ANI Photo | Real estate giant’s financial crisis threatens Chinese economy

China’s largest real estate company, ‘Country Garden’ has lost billions of dollars, accrued 200 billion USD in outstanding liabilities and is staring at default, posing yet another threat to the Chinese economy, New York Times reported.
Notably, Country Garden is responsible for delivering apartments to around one million people across hundreds of Chinese cities, as per an estimate. However, the privately owned developer is now inching closer to default.
Many developers in China’s housing business are defaulters who no longer pay their debts. According to the New York Times, it’s important to pay attention to the potential collapse of Country Garden.
The company has still tried to project confidence. “One shall pick himself up from where he has fallen,” Mo Bin, Country Garden’s president, said last week, pledging to “spare no effort”, NYT reported.
However, the issue is considerably more widespread than just one business, and the timing is quite poor. According to the New York Times, Country Garden’s default would be the most recent in a spate of failures in a housing market that has been struggling for years.
Now, experts worry that Country Garden’s problems will extend to other financial markets, impeding any potential real estate market rebound and causing harm throughout the economy.
A year ago, Country Garden was a model corporate in an expanding universe of real estate companies that borrowed recklessly and then stopped paying their bills.
Founded by Yang Guoqiang in 1992, Country Garden was a beneficiary of the world’s biggest real estate boom. Its success turned Yang into a billionaire and became a testament to the country’s remarkable growth.
Chinese citizens invested their earnings and savings in real estate since they had few other trustworthy ways to amass money. According to the New York Times, Country Garden continued to borrow, and frequently took out new loans, to repay its debt because it believed that as long as it remained growing, it would be able to continue doing so.
But the bills grew so big that the authorities began to fear the debt would threaten the broader financial system. China’s top leader, Xi Jinping, ordered that homes should be for living, not for speculation.

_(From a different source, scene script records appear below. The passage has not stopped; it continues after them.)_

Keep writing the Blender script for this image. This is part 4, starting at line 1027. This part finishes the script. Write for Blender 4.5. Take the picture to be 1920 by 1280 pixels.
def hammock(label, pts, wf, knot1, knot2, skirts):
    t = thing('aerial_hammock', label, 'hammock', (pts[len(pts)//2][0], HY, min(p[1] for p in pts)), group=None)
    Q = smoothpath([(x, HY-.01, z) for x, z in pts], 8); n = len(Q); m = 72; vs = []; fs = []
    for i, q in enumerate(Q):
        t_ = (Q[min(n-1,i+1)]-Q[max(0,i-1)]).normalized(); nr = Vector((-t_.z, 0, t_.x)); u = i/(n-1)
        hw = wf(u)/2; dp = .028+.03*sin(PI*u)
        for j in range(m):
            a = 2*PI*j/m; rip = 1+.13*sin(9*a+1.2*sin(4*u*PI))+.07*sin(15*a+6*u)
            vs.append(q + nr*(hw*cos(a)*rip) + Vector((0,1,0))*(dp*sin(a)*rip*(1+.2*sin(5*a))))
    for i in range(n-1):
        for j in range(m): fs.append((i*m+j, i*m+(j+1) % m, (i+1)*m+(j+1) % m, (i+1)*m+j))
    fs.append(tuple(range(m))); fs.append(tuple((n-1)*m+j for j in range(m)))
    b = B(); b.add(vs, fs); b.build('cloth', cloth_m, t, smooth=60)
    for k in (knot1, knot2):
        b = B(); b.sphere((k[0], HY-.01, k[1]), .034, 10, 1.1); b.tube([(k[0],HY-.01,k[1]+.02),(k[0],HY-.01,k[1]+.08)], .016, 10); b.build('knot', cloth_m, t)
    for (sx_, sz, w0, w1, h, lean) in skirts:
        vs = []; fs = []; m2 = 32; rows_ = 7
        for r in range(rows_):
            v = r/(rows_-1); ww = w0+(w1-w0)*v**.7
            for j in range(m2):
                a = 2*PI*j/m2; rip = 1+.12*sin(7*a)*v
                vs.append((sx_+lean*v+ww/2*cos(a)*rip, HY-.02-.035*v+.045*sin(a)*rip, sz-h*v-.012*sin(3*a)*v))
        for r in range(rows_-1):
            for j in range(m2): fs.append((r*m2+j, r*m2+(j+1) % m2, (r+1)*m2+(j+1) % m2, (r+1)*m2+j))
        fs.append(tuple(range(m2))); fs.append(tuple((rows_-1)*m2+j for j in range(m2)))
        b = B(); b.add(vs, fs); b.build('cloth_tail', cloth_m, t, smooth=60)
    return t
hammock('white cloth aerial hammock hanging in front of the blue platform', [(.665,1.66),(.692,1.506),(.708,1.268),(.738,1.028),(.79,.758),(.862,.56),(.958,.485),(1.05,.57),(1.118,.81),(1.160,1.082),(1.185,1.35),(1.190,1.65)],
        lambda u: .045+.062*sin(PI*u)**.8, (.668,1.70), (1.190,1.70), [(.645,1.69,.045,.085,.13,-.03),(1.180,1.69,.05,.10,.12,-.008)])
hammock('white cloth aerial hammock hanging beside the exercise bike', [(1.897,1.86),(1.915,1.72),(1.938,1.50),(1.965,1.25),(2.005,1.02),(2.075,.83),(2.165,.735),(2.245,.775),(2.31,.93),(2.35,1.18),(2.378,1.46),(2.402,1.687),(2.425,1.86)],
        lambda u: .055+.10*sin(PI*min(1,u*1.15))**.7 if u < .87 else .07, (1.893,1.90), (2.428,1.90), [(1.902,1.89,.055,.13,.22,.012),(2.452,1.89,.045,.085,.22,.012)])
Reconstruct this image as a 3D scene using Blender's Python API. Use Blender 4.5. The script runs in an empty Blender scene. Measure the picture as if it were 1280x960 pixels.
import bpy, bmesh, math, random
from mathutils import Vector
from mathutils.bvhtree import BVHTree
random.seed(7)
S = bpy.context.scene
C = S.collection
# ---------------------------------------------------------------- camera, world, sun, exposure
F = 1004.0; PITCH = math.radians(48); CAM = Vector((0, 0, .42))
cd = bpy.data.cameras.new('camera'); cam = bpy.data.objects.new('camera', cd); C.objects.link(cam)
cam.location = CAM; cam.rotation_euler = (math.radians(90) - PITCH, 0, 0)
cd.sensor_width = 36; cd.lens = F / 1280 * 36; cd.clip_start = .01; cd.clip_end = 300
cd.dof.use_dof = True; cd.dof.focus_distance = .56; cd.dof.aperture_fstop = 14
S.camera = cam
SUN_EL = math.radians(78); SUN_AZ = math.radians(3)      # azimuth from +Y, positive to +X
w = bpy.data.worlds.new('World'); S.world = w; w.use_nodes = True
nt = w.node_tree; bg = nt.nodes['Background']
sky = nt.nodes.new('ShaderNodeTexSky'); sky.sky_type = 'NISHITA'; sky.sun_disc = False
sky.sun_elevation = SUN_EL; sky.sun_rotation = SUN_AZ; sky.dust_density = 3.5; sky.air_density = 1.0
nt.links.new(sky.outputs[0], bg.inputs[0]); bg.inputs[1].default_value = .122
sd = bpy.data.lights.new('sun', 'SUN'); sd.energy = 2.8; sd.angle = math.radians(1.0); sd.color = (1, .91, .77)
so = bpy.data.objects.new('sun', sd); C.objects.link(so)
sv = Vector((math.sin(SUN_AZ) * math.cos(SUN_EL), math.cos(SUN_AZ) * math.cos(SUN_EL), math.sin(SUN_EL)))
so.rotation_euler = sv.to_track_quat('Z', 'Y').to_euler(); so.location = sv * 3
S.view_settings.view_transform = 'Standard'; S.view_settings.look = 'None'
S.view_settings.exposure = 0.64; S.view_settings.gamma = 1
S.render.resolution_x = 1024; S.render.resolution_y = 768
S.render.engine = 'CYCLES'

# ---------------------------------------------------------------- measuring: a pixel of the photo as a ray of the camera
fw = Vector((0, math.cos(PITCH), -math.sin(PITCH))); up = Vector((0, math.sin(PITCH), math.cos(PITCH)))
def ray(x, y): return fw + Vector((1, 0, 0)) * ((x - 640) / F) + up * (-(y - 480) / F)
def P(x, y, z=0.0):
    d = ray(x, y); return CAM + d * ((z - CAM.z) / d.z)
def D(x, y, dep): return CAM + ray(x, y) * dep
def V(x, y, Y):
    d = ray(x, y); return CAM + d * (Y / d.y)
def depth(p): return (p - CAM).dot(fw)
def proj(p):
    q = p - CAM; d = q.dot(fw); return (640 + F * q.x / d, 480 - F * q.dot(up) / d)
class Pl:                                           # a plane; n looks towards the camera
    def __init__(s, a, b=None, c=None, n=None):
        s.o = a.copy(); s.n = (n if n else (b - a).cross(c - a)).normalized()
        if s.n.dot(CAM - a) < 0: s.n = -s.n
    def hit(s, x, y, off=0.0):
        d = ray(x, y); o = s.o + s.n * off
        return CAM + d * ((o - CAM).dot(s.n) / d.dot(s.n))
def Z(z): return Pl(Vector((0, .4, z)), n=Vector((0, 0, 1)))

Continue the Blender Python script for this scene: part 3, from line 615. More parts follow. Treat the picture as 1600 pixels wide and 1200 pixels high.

In 2020, the government cracked down, limiting the ability of real estate companies to raise money and prompting a series of defaults.
Even as other developers stopped paying their bills, Country Garden continued to make good on its obligations. It began to rely more heavily on the revenue from selling apartments before they were finished and used that money to help finance its operations.
A slump in home buying this year has placed the company in a crisis, facing what it described as the “biggest difficulties since its establishment.”
In early August, Country Garden skipped two interest payments on loans. If it does not pay up by early September or get the creditors to give it more time after that 30-day grace period, it will default. Investors are not likely to lend it more money if that happens. The company’s share price has fallen below USD 1 in Hong Kong.
It has said it expects to report a loss of as much as USD 7.6 billion in the first six months of the year.
Even if people were still buying Country Garden’s apartments, they would not be able to buy enough of them to make up the financial shortfall, experts said.
All of this has led to worries that Country Garden will end up like China Evergrande, a real estate behemoth that collapsed in 2021 and set off panic in global markets.
“The Country Garden default could be as influential as Evergrande simply because it is so huge,” said Rosealea Yao, a real estate analyst at Gavekal, a China-focused research firm.
And it could be even worse. A handful of big developers have already defaulted. The market is more on edge than it was when Evergrande failed. Policymakers, while recently vowing to support the housing market, have not done enough to bolster confidence, New York Times reported.
“Things may get worse before the government reacts,” Yao said.
Policymakers are unlikely to go back to the days when companies could amass huge piles of debt for speculative projects. The housing market is also no longer growing like it did during the real estate boom that urbanized much of China in the 1990s and early 2000s.
China’s leaders have made it clear that the country cannot depend so heavily on real estate for economic growth. Gone are the days of real estate bubbles fueled by banks and investors throwing money at developers. More likely, some experts said, is that policymakers will do their best to make sure buyers get the apartments they paid for, according to NYT.
By one estimate from Gavekal Research, unpaid bills from private Chinese developers total USD 390 billion.